Many years ago, when I was 20 I thought either Greenwich Village or the Haight Ashbury were the best most desirable places to live.
My initial explorations showed me that even in 1967 New York City was an outrageously expensive place to live unless you had a rent controlled apartment.
But it had neat club where musicians I like played, all sorts of book stores and museums as well as a hip scene.
I had wanted to go to California for a long time and it was further away from home, just going was an adventure so I decided on San Francisco and the Haight Ashbury.
I was crushingly disappointed by the Haight.
Oh, San Francisco had a great music scene, was home to City Lights Books. Just eating in the greasy spoons of Chinatown and the Mission was an adventure.
And the hip scene was beyond words.
But Berkeley had all that and more, plus it had cheap places to live as well as a far less brutal police force.
So my friends and I moved to Berkeley.
In 1974 I moved to Los Angeles.
In those days LA was a paradise. Beautiful weather. I found a cheap apartment on Sunset, just east of where the Strip began.
In the early 1980s I moved back to the Bay Area. The rents were already sky high and while the music scene was still affordable living there was a struggle.
I spent the end of the 1980s back in LA. The neighborhoods I could afford were more dangerous and the apartments weren’t as nice. The bookstores were moving away from Hollywood and everything was getting to be a struggle
When I met Tina I went to live with her on Long Island. It was my first experience with living in suburbia.
It was nice. Really nice, quiet with room for hobbies.

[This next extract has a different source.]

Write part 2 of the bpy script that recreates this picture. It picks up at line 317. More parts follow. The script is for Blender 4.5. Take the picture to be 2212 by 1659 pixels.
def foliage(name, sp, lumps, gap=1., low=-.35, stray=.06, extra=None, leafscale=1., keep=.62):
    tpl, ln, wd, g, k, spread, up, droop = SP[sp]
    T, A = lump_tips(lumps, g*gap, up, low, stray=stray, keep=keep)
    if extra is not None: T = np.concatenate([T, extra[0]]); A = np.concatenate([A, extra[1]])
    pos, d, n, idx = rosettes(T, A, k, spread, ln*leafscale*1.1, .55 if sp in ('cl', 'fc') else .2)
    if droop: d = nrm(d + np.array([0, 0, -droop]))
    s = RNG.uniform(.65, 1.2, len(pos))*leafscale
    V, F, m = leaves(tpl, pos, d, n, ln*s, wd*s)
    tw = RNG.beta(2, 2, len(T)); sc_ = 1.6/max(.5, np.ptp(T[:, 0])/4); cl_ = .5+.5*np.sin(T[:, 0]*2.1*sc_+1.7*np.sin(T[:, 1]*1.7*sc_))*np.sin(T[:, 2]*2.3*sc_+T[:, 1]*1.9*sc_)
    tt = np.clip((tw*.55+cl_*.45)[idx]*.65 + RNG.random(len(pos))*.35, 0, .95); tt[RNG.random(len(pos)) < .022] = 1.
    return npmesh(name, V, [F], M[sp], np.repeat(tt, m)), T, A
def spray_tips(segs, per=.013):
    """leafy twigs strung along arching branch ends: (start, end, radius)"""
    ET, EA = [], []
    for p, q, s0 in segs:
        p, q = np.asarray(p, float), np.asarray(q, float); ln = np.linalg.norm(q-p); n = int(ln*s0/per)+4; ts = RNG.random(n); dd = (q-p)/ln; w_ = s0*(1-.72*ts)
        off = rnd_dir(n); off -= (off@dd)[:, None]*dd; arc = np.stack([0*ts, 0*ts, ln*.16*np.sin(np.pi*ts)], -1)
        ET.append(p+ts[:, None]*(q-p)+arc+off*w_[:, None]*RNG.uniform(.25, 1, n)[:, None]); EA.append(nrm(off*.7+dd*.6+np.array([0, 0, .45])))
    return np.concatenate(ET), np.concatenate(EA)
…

Together we moved to Dallas/Fort Worth. We live in a nice suburb and while we are planning on down sizing to a smaller house with lower taxes we are generally looking in the same part of north east Dallas.
We like Texas in spite of the politics and religion.
Great cheap restaurants, great live music scene, Half Price Books and really nice people.
Now we live on the edge of a major metroplex, one where artists and other lower income folks can actually live and have enough left over to enjoy life.
But more importantly I don’t really miss New York or Los Angeles and I sure as hell don’t miss San Francisco, which I grew to hate.
But most of all I don’t miss the supercilious attitudes, the pseudo-sophistication and vague sense of superiority people who live in those high price places project upon those of us who live in more affordable areas.